What the task asks
Reproduce the top of the data verbatim, through and including the line that contains "R = math.radians".
•••••
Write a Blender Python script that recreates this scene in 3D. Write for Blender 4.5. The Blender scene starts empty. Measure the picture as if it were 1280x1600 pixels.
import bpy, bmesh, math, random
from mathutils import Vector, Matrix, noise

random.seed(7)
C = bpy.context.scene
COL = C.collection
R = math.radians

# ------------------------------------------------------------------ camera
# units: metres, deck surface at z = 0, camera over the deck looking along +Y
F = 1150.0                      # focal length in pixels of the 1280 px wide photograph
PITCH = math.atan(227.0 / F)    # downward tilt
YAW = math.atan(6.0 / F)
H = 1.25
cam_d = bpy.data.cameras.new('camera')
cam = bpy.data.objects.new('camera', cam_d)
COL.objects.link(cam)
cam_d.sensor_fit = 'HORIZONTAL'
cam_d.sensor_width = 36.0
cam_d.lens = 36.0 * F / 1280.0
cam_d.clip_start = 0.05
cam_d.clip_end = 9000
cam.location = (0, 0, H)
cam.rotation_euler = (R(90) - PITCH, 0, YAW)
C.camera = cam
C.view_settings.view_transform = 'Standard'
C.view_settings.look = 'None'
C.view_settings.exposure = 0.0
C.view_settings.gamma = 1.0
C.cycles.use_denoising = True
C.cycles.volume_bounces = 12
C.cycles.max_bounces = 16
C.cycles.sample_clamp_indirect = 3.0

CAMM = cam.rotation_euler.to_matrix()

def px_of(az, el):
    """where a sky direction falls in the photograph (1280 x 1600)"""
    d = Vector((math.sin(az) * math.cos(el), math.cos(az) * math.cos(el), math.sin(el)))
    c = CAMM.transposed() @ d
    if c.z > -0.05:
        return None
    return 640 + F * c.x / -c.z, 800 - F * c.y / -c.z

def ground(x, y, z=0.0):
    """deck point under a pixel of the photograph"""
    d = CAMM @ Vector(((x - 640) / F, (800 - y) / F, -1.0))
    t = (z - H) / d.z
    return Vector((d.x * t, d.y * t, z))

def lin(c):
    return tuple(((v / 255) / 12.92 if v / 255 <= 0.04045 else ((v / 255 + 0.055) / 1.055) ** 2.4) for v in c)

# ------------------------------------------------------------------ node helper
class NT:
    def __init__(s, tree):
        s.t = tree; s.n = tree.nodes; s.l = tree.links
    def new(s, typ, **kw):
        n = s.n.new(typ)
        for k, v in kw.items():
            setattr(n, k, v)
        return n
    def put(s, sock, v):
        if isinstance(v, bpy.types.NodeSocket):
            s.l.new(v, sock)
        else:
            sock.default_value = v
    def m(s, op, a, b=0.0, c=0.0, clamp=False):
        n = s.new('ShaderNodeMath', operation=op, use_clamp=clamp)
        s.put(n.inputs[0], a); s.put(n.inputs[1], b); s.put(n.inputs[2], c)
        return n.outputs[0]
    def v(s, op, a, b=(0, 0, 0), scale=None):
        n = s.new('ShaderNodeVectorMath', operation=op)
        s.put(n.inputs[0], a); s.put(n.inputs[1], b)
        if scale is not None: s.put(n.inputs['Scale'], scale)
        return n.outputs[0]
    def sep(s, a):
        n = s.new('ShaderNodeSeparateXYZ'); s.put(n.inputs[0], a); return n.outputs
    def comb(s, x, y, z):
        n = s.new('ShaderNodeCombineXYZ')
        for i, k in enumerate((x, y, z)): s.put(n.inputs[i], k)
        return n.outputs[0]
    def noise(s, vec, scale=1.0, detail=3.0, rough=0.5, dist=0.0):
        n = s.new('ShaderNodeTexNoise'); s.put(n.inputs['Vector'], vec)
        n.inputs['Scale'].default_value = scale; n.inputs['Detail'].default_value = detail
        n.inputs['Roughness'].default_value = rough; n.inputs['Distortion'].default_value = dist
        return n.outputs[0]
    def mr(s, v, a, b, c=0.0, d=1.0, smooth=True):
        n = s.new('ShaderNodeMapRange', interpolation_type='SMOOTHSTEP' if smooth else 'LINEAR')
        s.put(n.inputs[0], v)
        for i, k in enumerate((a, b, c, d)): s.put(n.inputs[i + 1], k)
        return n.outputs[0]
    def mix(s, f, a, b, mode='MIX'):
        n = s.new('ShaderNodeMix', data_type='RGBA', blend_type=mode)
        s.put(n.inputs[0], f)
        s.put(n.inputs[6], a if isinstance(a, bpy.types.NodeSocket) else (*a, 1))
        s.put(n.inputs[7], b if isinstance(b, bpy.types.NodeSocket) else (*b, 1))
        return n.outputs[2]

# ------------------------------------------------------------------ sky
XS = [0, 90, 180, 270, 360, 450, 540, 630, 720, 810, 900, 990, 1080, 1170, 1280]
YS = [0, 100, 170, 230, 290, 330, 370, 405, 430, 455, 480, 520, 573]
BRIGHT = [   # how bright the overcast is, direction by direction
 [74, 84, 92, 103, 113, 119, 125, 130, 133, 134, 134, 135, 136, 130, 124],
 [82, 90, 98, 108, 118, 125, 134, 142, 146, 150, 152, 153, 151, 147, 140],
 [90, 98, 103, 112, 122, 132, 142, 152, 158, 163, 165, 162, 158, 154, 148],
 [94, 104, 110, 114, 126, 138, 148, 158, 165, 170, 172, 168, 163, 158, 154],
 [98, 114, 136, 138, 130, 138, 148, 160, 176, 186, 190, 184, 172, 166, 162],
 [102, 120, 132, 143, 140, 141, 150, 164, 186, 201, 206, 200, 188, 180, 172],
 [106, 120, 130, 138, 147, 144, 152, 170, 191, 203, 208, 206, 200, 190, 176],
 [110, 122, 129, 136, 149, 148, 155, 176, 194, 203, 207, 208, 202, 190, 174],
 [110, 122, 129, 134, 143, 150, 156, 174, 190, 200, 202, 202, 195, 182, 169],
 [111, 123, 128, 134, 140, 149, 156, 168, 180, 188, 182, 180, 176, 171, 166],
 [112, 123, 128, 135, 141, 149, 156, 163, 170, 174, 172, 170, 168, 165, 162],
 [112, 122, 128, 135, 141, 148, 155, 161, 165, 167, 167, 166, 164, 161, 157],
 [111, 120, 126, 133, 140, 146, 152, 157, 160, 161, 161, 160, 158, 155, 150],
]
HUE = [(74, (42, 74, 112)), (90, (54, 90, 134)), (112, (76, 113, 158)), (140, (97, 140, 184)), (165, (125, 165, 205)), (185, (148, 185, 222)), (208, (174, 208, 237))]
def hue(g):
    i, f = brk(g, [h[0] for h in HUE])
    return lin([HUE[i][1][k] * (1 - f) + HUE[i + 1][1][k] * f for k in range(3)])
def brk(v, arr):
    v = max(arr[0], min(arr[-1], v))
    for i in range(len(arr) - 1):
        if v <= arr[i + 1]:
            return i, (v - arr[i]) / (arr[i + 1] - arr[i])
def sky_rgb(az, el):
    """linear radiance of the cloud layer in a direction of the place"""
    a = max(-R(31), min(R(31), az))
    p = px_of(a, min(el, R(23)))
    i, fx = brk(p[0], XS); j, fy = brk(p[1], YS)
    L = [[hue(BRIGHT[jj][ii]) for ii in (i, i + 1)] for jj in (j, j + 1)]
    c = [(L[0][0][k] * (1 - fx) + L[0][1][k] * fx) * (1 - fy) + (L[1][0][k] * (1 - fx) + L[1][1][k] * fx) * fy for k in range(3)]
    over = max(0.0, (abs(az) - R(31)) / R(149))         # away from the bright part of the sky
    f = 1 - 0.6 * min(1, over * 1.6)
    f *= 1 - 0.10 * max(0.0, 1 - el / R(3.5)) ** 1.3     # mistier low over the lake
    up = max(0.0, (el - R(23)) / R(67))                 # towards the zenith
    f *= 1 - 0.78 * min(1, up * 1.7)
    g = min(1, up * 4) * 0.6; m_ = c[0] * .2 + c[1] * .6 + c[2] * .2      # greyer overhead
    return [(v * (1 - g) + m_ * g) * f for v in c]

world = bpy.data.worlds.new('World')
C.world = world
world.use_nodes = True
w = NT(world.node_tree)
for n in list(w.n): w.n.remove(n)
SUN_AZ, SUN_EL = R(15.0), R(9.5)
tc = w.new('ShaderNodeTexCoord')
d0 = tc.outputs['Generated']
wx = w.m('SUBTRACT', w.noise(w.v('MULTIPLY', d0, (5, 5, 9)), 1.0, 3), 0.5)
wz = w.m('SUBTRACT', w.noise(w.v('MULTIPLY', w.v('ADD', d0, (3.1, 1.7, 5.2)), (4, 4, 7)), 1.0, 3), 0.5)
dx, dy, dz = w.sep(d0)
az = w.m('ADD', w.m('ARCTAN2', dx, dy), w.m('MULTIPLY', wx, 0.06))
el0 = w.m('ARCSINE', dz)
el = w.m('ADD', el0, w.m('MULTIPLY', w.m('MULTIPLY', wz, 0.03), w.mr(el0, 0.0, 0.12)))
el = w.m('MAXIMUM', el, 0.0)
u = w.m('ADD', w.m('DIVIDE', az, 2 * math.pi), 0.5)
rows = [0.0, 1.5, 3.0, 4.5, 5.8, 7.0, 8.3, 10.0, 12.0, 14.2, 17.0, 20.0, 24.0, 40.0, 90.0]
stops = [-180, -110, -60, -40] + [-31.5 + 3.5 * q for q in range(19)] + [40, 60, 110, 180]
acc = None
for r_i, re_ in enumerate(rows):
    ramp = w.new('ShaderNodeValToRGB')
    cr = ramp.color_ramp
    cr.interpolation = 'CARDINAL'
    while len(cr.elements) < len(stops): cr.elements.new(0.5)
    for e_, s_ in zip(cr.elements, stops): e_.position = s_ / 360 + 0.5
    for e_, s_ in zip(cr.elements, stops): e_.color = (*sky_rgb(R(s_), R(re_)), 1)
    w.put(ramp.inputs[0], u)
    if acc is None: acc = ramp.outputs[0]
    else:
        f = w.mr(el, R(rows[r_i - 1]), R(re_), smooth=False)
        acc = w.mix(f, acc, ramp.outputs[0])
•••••
Worked solution
Write a Blender Python script that recreates this scene in 3D. Write for Blender 4.5. The Blender scene starts empty. Measure the picture as if it were 1280x1600 pixels.
import bpy, bmesh, math, random
from mathutils import Vector, Matrix, noise

random.seed(7)
C = bpy.context.scene
COL = C.collection
R = math.radians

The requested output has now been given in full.